Under the leadership of Ren Jun, in 2023, Suning.com's net profit attributable to shareholders of the parent company was a loss of 4.09 billion yuan, a significant narrowing from -16.22 billion yuan in the same period last year.

This is the result of strategic contraction and return to core business.

Excluding the impact of the closure of Carrefour's large supermarket business, the company's operating income for the year increased by 2.239 billion yuan compared with the previous year. At the same time, the company focused on the construction of the value chain of special products and improved profitability. The gross profit margin increased from 18.85% in 2022 (the comprehensive gross profit margin after excluding the increase in procurement costs) to 20.62%.

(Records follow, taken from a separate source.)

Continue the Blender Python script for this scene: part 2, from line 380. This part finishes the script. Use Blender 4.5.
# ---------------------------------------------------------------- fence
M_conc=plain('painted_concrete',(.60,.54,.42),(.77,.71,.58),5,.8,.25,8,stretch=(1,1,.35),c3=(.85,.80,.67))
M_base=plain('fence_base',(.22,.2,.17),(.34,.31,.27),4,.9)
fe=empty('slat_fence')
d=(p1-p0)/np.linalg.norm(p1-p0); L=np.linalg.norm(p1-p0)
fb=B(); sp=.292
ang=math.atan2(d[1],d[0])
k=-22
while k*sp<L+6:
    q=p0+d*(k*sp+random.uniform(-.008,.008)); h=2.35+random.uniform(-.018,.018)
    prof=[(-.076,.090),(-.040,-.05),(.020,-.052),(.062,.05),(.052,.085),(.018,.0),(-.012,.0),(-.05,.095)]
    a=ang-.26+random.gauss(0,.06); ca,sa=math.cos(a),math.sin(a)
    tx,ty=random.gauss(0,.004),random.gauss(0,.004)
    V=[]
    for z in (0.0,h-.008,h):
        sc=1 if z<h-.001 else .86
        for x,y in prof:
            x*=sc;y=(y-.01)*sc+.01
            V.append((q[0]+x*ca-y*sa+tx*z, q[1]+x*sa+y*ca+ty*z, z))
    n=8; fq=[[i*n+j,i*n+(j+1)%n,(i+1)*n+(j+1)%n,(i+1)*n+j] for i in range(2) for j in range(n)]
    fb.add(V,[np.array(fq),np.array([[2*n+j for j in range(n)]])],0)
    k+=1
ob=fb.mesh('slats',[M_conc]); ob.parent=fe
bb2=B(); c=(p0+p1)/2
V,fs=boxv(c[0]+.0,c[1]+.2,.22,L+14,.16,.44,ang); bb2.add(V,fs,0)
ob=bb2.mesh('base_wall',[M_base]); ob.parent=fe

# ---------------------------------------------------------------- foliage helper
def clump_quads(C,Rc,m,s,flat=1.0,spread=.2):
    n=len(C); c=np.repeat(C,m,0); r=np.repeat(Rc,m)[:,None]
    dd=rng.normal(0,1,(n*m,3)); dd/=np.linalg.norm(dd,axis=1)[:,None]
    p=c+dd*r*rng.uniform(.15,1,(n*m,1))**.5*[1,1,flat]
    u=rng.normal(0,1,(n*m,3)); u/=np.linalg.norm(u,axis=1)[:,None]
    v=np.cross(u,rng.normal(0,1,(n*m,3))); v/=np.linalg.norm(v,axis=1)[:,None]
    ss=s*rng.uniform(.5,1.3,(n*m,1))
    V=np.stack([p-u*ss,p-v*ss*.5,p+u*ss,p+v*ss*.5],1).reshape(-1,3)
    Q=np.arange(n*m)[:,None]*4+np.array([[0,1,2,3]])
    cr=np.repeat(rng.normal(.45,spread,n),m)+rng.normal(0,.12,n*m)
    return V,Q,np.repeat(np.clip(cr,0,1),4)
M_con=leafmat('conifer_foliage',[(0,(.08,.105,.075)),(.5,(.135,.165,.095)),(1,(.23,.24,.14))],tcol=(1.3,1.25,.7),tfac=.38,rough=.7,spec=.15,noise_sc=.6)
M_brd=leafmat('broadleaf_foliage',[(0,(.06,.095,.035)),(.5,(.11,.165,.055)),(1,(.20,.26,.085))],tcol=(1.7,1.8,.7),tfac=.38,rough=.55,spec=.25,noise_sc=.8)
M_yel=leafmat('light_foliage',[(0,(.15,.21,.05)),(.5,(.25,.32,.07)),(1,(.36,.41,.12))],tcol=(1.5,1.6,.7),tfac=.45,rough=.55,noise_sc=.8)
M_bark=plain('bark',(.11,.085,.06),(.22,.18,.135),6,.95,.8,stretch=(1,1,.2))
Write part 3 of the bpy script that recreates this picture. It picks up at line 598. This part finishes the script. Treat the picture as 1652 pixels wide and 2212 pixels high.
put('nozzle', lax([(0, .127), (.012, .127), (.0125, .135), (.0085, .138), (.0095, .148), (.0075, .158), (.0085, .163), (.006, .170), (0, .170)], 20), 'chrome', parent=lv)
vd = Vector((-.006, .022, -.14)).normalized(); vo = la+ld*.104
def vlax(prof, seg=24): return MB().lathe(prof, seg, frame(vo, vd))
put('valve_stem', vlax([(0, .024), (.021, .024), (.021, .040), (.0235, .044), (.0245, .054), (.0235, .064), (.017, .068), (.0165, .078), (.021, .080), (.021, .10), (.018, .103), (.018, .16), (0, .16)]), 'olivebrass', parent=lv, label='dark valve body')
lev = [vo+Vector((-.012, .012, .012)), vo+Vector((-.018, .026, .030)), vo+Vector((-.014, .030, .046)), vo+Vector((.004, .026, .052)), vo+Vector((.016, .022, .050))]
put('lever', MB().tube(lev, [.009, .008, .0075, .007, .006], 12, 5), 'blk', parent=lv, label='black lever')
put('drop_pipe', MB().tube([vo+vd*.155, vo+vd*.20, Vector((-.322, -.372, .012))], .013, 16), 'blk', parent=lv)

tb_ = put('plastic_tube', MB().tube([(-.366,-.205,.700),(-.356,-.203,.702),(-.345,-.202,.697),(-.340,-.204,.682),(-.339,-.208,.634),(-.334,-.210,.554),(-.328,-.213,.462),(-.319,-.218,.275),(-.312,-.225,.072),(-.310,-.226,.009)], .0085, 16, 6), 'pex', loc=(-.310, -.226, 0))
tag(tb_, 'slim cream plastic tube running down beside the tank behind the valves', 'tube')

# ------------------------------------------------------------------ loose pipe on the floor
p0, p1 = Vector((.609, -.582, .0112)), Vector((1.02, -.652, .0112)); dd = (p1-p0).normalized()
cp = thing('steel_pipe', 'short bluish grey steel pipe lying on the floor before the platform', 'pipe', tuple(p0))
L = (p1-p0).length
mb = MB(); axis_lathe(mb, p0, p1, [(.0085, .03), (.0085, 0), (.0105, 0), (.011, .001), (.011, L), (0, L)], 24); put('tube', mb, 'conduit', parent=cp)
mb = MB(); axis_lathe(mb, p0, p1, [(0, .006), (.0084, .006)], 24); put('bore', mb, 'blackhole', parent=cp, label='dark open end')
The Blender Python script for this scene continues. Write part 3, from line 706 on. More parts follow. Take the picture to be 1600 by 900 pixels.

But from a financial perspective, it is far from time for Suning.com to relax.

As of the end of March this year, the company's asset-liability ratio was still as high as 91.70%. Short-term loans and non-current liabilities due within one year totaled 40.8 billion yuan, while cash and cash equivalents in the same period were only 13.81 billion yuan, facing huge short-term repayment pressure.

As of December 31, 2023, the principal and interest of bank loans that had triggered default and early repayment events amounted to RMB 19.138 billion; as of March 31 this year, overdue payables amounted to RMB 32.789 billion.

Since the beginning of this year, ST Yiguo's stock price has continued to fall, hitting a historical low of 1.12 yuan per share on June 25. On the same day, the company held a board meeting and urgently issued a repurchase plan. It plans to invest 80 million to 100 million yuan in the next three months to repurchase the company's shares at no more than 2.04 yuan per share.

A few days before this, 31 directors, senior executives and key business personnel of the company had already put forward a plan to increase their holdings. Although the total amount of 5 million yuan for the increase in holdings is only a drop in the bucket, it is still a positive attitude.